A 16-year department employee, Sheriff Lyons spent the last 12 years as administrator of the county jail before defeating Curt Muehling, commander of the Erie County drug task force, in the November election.

The sheriff, who is paid $59,162 a year, said he plans to run the department with a “team concept.”

“Myself alone, I'm not going to be able to effect any significant changes or make any capital improvements,” Sheriff Lyons said.

“I feel very fortunate in that regard, that the staff has been very, very receptive, and so have the elected officials. And I expect that to continue.”
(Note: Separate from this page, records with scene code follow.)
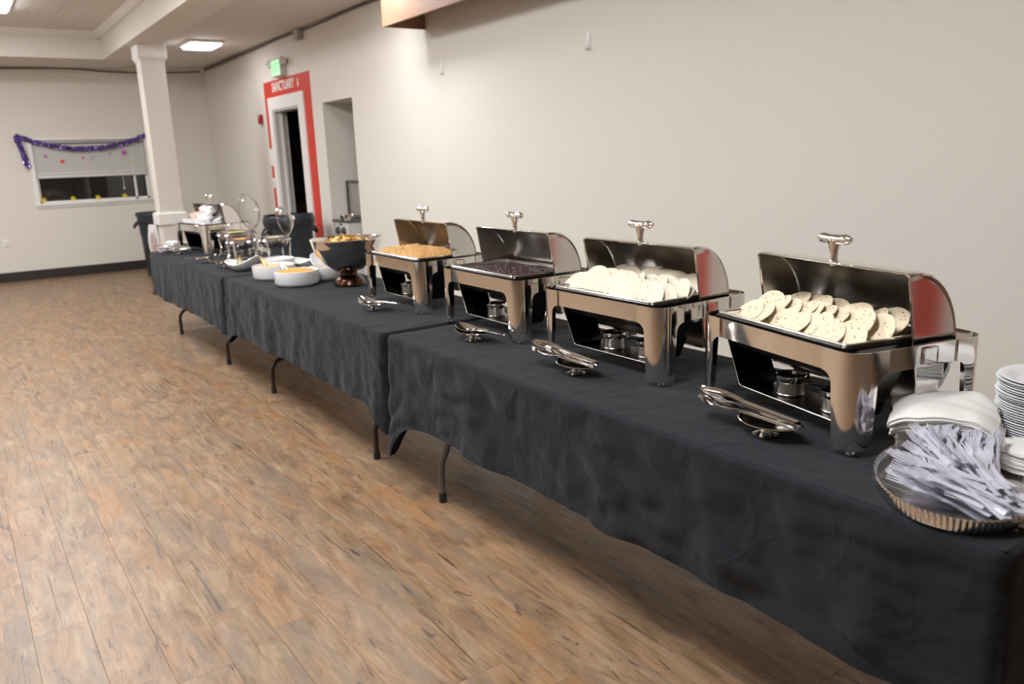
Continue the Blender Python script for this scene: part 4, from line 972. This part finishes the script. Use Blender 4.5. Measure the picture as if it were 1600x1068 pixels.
mb = MB(); mb.grid(lambda u, v: ((.27 + .008 * noise.noise(Vector((cos(2 * pi * u) * 4, sin(2 * pi * u) * 4, v * 3))) + .016 * sin(pi * v)) * cos(2 * pi * u) * 1.01, (.27 + .008 * noise.noise(Vector((cos(2 * pi * u) * 5, sin(2 * pi * u) * 5, v * 3))) + .016 * sin(pi * v)) * sin(2 * pi * u) * 1.01, .945 - .13 * v - .02 * noise.noise(Vector((cos(2 * pi * u) * 3, sin(2 * pi * u) * 3, 3))) * v), 64, 6, True)
obj('liner_bag', mb, BAG, b1, smooth=60)
b2 = bin_(2.53, 12.55, .30, .90, 'dark bin by the end wall, partly behind the pillar', BINM)
WB = mat('white_bag', (.80, .79, .80), .4, var=.05); PB_ = mat('pink_bag', (.55, .40, .37), .5, var=.1)
def bagflap(r0, w0, w1, zt, zb, off):
    def f(u, v):
        a = RAD(238) + (u - .5) * 2 * (w0 + (w1 - w0) * sin(pi * (.15 + .8 * v)))
        rr_ = r0 + off * sin(pi * v) + .01 * noise.noise(Vector((u * 4, v * 3, 2)))
        return (rr_ * cos(a), rr_ * sin(a), zt + (zb - zt) * v)
    return MB().grid(f, 14, 12)
lb = obj('liner_bag', bagflap(.272, .10, .26, .78, .18, .02), WB, b2, smooth=60, solid=.004)
obj('bag_print', bagflap(.279, .04, .15, .68, .26, .022), PB_, lb, smooth=60, solid=.003)
# appliance
APW = mat('appliance_white', (.60, .59, .56), .35, var=.04); APD = mat('appliance_dark', (.05, .05, .05), .4)
ap = thing('alcove_range', 'grey-white appliance with two dark dials standing in the alcove', 'range', (3.80, 8.672, 0))
obj('body', MB().cbox(-.13, .75, -.20, .20, .0, .835, .008), APW, ap)
obj('top_plate', MB().cbox(-.145, .75, -.21, .21, .836, .865, .004), mat('top_grey', (.22, .21, .2), .35, .6), ap)
for y_ in (-.09, .07):
    obj('dial', MB().lathe([(0, .03), (.03, .028), (.042, .012), (.044, 0)], 20), APD, ap, (-.131, y_, .74), (0, RAD(-90), 0))
obj('badge', MB().cbox(-.135, -.130, -.03, .03, .80, .822, .002), APD, ap)
obj('side_panel', MB().cbox(.03, .5, -.206, -.2005, .45, .74, .003), mat('panel_grey', (.33, .31, .28), .4), ap)
obj('back_panel', MB().cbox(.062, .09, -.195, .195, .866, 1.29, .004), mat('brushed_back', (.42, .40, .38), .35, .7, var=.1), ap)
obj('back_frame', MB().cbox(.052, .0615, .165, .195, .866, 1.29, .002).cbox(.052, .0615, -.195, .1649, 1.26, 1.29, .002), APD, ap)
tag(obj('steel_tray', MB().lathe([(0, 0), (.085, 0), (.098, .03), (.102, .05), (.099, .05), (.085, .006), (0, .005)], 28), CHROME, None, (3.735, 8.58, .866), smooth=45), 'shiny steel tray lying on the alcove appliance', 'tray')
# cabinet glimpsed in the dark room
cbm = mat('dark_wood', (.16, .085, .045), .5, var=.3, vscale=9, stretch=(1, 1, .2))
cbn = thing('wooden_cabinet', 'brown wooden cabinet glimpsed inside the dark doorway', 'cabinet', (4.96, 11.85, 0), RAD(90))
obj('carcass', MB().cbox(-.25, .25, -1.2, 1.1, 0, .95, .006), cbm, cbn)
obj('top', MB().cbox(-.27, .27, -1.22, 1.12, .951, .985, .004), APD, cbn)
for k in range(4): 
    dd = obj('door', MB().cbox(-.268, -.2505, -1.17 + .57 * k, -.62 + .57 * k, .06, .93, .004), cbm, cbn)
    obj('knob', MB().ell((-.275, -.67 + .57 * k, .6), .012, .012, .012), STEEL, dd)
light(4.7, 10.6, 2.599, .3, .3, 1.6, 'added dim fill light inside the dark room', 'added fill lights in the dark room')  # added fill panel, lifts the room behind the doorway out of pure black
# red painted surround farther along the same wall, near the camera (outside the photo)
struct('trim_3', MB().box(XW - .004, XW - .0004, -1.42, -1.12, 0, 2.53).box(XW - .004, XW - .0004, .31, .44, 0, 2.53).box(XW - .004, XW - .0004, -1.12, .31, 2.33, 2.53), RED, 'red painted door border on the long wall', smooth=0)
struct('door_2', MB().box(XW - .02, XW - .0045, -1.0, .15, 0, 2.2), TRIMW, 'white closed door at the near end', smooth=0)
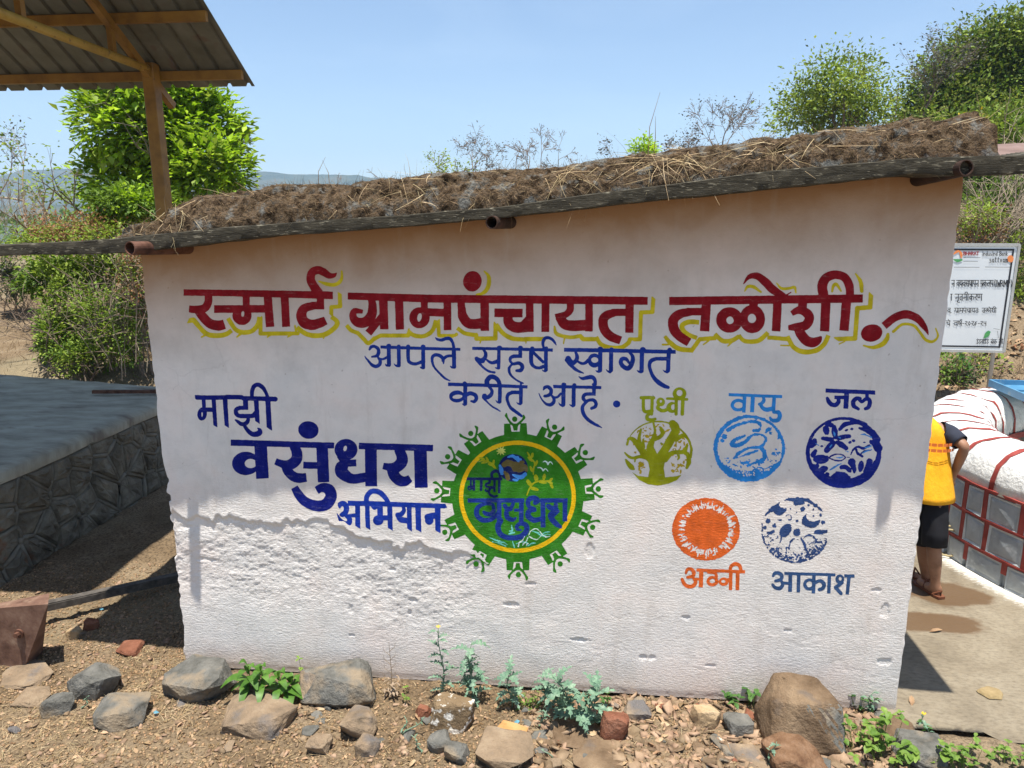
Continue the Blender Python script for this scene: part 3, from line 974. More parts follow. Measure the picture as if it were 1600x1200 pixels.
rr = mathn(nt, 'SQRT', mathn(nt, 'ADD', mathn(nt, 'MULTIPLY', dx, dx), mathn(nt, 'MULTIPLY', dy, dy)))
lim = mathn(nt, 'ADD', rr, mathn(nt, 'MULTIPLY', n2.outputs[0], .35)); ql = ramp(nt, [(.0, (1, 1, 1)), (1, (0, 0, 0))])
nt.links.new(mathn(nt, 'MULTIPLY', mathn(nt, 'SUBTRACT', lim, 2.30), 9.0), ql.inputs[0])
c = mix(nt, c, (.62, .60, .54), ql.outputs[0])
nt.links.new(c, p.inputs['Base Color']); nt.links.new(mathn(nt, 'SUBTRACT', .88, mathn(nt, 'MULTIPLY', wet, .35)), p.inputs['Roughness'])
b1 = tex(nt, 'NOISE', 45, 8, .65, v); bn = nt.nodes.new('ShaderNodeBump'); bn.inputs['Strength'].default_value = .5; bn.inputs['Distance'].default_value = .006
nt.links.new(b1.outputs[0], bn.inputs['Height']); nt.links.new(bn.outputs[0], p.inputs['Normal'])
px_, py_ = np.linspace(1.60, 8.6, 140), np.linspace(-.2, 6.4, 130)
X, Y = np.meshgrid(px_, py_)
Y = np.where(Y < -.15, Y+.10*vnoise(X*4, Y*0+3, 71)+.05*vnoise(X*13, Y*0+3, 72)+.05+.02*(X-1.7), Y)
Z = .004+.006*fbm(X*1.5, Y*1.5, 75, 3)
idx = np.arange(X.size).reshape(X.shape)
quads = np.stack([idx[:-1, :-1], idx[:-1, 1:], idx[1:, 1:], idx[1:, :-1]], -1).reshape(-1, 4)
pv = link_mesh('pavement', np.stack([X, Y, Z], -1), quads, M_conc, smooth=True)
tag(pv, 'worn pale concrete paving with a damp brown patch', kind='structure')

# far hills
M_hill = mat('forested_hill', [(.035, .05, .028), (.075, .085, .045), (.11, .10, .06)], scale=.02, rough=1, bump=.6, bscale=.06, bdist=12, spec=.0)
def hills(name, pts, y0, depth, base, seed, amp):
    xs = np.linspace(pts[0][0], pts[-1][0], 360)
    H = np.array([at_y(a, b, y0) for a, b in pts]); hx, hz = H[:, 0], H[:, 2]
    X = np.interp(np.linspace(0, 1, 360), np.linspace(0, 1, len(hx)), hx); top = np.interp(X, hx, hz)
    V = []; n = 30
    for j in range(n):
        t = j/(n-1); prof = math.sin(math.pi*min(1, t*1.0))**.8 if 0 < t < 1 else 0
        y = y0+(t-.5)*depth
        z = base+(top-base)*prof+amp*prof*fbm(X/90+5, np.full_like(X, y/60), seed, 4)*(.35 if abs(t-.5) < .1 else 1)
        V.append(np.stack([X, np.full_like(X, y), z], -1))
    V = np.array(V); idx = np.arange(n*360).reshape(n, 360)
    q = np.stack([idx[:-1, :-1], idx[:-1, 1:], idx[1:, 1:], idx[1:, :-1]], -1).reshape(-1, 4)
    o = link_mesh(name, V, q, M_hill, smooth=True); return tag(o, kind='structure')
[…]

Sandusky police Chief Robert Runner said Sheriff Lyons is known for seeking input from other people.

“Terry's always been receptive to hearing suggestions and comments from outside sources,” Chief Runner said.

“We were kind of fortunate in the election for sheriff this year, in that we had two very good candidates for sheriff, and either one would have done a good job.”

Retired Sheriff Magnuson, who supported his former assistant's run for office, said Sheriff Lyons is ready for his duties. “I'd known since 1996 that I wasn't going to run again, so I tried to give Terry a lot of responsibility over the last few years, so that he is thoroughly prepared to be a good sheriff,” Mr. Magnuson said.

“I think he'll be a good boss.”

Sheriff Lyons, who takes over a department with 76 employees and an annual budget of about $6 million, said he has asked the Erie County commissioners to add two road deputies and two corrections officers, at an estimated annual cost of $300,000.

Despite increasing demand for services, department staffing hasn't kept up, he said.

He also proposes that the county establish a 75-bed facility to house misdemeanor offenders, either by expanding the jail or renovating a building elsewhere, at an estimated cost of $4 million.

The sheriff said the jail, built in 1990, typically has at least 20 prisoners above its official capacity of 90, plus others who are sent to neighboring counties.

Yesterday, for instance, Erie County had 10 prisoners at Ottawa County's misdemeanor facility and 10 at the Huron County jail, he said.

As jail administrator in the late 1980s, Sheriff Lyons helped plan the facility, but he says unforeseen changes in state criminal codes have boosted the need for beds.

Domestic violence penalties have been stiffened, and county jails have been forced to house low-level felons who previously would have been sent to state prisons, he said.

“To be able to do my job, I need appropriate jail space to house prisoners,” he said.

Nancy McKeen, president of the county commissioners, said she agrees with Sheriff Lyons. Grant money must be obtained to be able to afford the project, she said.

“I'm looking forward to working with him,” she said.

Ms. McKeen said Sheriff Lyons is a firm but fair leader.

“He's a common-sense guy - not to say we haven't had differences of opinion, but always in a friendly way,” she said. “Terry will make a good sheriff.”

Huron police Chief Randy Glovinsky, who has known Sheriff Lyons for more than 20 years, said he works well with others. “He is an intelligent person.

``I've never seen him get mad. He seems to be very diplomatic. And I know he's a hard worker.”